Objective
Note each line where "image" appears, and copy it.
[begin Records for processing]
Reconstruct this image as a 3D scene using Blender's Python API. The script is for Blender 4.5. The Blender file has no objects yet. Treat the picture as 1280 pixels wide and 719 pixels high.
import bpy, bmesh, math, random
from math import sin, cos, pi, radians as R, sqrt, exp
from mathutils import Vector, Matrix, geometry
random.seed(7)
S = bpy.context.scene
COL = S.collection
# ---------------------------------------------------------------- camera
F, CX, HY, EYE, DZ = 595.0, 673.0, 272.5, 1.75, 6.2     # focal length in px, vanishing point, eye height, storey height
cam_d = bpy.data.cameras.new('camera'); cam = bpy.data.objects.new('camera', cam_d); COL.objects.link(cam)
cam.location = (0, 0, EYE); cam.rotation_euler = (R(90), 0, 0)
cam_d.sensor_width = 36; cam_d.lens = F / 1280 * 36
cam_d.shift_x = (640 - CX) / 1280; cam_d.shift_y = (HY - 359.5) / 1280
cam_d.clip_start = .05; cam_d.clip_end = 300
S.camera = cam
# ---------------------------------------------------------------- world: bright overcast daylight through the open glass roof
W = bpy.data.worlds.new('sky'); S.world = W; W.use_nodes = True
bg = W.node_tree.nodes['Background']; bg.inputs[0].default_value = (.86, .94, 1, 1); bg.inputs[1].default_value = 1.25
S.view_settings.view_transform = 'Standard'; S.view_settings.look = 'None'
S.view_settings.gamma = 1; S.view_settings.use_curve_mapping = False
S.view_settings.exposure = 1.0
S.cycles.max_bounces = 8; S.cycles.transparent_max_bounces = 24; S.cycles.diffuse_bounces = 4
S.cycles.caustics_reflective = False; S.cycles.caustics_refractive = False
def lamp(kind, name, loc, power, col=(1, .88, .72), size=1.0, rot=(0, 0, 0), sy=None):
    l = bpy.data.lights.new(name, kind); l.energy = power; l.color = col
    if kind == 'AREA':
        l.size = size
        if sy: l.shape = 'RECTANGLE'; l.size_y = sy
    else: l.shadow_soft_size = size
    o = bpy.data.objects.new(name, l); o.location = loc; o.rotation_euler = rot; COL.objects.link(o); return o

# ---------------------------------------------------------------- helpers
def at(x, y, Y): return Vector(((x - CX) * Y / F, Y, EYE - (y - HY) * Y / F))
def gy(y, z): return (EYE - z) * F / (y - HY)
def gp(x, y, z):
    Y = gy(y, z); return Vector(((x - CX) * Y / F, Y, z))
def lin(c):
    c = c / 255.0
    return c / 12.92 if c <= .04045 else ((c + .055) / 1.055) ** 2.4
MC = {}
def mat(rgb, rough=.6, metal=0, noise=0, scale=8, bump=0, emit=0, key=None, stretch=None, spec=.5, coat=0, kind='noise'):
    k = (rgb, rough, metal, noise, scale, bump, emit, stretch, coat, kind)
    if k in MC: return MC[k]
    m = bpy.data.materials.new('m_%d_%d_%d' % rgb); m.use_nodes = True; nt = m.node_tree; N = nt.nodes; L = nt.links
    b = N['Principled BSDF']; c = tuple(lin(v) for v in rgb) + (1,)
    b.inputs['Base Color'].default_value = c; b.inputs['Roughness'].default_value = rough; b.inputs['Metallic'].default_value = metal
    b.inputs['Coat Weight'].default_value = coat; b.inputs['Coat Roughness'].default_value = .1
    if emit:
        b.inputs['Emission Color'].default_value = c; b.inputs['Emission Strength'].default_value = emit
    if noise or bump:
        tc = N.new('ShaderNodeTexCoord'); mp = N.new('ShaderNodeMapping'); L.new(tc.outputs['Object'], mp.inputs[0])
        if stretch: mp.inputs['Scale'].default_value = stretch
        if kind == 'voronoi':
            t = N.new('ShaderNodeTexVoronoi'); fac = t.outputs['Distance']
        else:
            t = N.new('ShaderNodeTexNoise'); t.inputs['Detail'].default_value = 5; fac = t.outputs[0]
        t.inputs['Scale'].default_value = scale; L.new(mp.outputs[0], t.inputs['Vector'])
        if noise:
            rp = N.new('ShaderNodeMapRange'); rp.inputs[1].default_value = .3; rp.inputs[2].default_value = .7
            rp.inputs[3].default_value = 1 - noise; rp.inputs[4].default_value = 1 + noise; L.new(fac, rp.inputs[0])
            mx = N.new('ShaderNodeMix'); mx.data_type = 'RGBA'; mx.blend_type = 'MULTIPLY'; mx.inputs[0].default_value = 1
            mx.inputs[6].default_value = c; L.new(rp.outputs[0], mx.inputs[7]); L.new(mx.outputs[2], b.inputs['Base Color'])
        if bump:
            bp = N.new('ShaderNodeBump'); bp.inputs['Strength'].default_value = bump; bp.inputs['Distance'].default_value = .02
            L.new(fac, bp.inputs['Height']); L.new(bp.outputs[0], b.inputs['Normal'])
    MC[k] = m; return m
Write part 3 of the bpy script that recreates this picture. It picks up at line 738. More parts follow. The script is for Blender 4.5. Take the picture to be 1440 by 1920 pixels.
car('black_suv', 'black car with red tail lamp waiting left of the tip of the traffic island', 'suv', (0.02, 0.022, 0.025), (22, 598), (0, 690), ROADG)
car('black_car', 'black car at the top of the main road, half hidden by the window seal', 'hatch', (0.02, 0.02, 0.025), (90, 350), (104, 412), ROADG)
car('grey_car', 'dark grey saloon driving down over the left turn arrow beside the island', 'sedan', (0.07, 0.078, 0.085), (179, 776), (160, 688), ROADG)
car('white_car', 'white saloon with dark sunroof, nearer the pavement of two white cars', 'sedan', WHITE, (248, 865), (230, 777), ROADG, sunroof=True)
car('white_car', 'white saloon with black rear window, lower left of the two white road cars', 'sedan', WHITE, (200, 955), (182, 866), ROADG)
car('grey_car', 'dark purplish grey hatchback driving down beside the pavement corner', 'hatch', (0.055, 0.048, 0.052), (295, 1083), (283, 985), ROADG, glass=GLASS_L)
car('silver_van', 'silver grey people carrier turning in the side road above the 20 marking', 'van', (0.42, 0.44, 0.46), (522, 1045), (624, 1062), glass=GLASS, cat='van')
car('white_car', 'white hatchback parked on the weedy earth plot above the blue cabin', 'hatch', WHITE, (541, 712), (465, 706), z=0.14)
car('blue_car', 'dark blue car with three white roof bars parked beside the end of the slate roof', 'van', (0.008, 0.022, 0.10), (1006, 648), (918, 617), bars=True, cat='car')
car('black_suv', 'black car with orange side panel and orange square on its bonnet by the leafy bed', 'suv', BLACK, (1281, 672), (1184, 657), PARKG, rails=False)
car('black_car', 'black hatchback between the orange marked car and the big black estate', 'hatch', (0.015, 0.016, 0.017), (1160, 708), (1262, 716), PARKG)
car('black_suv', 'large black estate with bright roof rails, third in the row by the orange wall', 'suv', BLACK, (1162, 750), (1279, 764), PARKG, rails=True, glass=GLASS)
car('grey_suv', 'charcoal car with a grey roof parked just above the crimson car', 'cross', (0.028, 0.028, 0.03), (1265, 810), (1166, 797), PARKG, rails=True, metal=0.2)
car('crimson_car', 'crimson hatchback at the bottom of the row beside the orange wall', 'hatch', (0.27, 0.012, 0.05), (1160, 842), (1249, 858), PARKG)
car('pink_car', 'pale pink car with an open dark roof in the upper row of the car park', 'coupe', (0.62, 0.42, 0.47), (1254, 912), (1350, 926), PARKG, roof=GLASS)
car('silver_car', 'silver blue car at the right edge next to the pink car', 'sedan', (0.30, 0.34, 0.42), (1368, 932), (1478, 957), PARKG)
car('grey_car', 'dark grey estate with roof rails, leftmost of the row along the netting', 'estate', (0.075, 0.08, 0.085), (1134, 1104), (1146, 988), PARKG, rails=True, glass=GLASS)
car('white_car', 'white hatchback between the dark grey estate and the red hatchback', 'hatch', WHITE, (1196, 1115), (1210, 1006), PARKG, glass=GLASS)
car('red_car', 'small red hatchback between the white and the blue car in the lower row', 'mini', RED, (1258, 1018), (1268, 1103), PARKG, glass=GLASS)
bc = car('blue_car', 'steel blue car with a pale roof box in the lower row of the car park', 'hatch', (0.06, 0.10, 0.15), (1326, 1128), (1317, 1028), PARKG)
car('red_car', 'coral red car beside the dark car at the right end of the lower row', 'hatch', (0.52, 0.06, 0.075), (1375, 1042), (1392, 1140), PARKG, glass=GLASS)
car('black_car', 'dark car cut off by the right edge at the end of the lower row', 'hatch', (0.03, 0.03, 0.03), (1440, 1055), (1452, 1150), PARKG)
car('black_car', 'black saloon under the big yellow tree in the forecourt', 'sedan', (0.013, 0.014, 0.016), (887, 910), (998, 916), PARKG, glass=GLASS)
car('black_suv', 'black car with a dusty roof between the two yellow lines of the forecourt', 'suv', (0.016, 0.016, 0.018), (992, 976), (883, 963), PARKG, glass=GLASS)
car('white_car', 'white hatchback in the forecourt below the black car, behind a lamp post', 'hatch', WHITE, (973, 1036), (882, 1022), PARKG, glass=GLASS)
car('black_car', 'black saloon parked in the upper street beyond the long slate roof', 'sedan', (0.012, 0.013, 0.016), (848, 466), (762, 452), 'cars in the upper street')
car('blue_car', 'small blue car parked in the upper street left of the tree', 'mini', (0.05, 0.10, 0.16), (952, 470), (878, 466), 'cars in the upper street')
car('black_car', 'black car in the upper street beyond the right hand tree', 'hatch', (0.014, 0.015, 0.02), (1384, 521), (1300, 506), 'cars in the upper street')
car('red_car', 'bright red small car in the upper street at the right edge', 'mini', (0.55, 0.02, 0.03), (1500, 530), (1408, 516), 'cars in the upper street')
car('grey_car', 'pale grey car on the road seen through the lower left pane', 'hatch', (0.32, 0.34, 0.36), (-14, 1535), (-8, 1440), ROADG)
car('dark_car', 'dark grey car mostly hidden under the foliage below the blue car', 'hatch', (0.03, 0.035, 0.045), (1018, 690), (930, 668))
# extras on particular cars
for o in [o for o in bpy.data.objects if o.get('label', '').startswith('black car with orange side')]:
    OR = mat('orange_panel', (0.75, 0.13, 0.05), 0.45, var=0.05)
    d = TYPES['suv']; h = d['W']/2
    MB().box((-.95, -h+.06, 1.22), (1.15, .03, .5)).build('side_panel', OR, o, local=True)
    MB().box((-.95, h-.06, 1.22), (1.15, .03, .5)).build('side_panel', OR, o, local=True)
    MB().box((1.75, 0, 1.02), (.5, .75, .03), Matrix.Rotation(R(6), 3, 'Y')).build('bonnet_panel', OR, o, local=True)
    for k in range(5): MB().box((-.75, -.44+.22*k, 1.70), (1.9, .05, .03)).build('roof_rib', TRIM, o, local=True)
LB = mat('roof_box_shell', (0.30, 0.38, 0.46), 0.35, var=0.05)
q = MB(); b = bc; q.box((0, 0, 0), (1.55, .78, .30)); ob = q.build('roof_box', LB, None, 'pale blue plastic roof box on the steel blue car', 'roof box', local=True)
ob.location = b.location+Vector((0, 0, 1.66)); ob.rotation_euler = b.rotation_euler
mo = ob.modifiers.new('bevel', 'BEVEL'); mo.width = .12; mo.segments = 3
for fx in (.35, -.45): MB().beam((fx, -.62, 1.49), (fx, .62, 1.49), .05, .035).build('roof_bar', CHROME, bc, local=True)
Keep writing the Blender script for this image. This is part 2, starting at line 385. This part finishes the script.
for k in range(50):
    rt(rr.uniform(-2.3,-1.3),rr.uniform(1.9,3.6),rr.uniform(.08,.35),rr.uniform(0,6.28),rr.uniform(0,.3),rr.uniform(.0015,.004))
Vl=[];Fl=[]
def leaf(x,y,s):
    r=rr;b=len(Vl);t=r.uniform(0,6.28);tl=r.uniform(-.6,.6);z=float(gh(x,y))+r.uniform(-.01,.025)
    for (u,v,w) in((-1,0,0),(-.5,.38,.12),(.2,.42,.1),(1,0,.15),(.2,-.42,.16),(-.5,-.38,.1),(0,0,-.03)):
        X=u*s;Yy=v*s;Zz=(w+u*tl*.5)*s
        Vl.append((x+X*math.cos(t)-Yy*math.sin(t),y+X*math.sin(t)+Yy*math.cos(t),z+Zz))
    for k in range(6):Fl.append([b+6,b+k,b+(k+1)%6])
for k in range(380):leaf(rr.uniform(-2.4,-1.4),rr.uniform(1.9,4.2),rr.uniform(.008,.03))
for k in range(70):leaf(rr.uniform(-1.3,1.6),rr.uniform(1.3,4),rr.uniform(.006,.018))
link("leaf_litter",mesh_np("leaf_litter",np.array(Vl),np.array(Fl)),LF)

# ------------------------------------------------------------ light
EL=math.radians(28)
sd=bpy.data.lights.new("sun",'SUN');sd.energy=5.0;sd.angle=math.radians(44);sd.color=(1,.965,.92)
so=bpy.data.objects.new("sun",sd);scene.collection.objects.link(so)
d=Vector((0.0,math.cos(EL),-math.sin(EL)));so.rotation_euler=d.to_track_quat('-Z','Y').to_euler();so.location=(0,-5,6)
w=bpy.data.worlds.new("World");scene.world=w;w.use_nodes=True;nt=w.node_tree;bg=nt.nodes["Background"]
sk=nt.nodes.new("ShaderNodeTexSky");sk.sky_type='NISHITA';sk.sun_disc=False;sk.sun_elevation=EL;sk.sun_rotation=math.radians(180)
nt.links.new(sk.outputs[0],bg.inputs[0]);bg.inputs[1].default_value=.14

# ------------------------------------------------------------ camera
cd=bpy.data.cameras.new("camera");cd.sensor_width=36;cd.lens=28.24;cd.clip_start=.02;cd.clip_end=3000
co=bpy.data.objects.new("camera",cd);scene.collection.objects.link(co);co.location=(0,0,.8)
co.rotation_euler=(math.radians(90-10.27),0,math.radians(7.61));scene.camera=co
[end Records for processing]
Response for this exercise
Reconstruct this image as a 3D scene using Blender's Python API. The script is for Blender 4.5. The Blender file has no objects yet. Treat the picture as 1280 pixels wide and 719 pixels high.
Keep writing the Blender script for this image. This is part 2, starting at line 385. This part finishes the script.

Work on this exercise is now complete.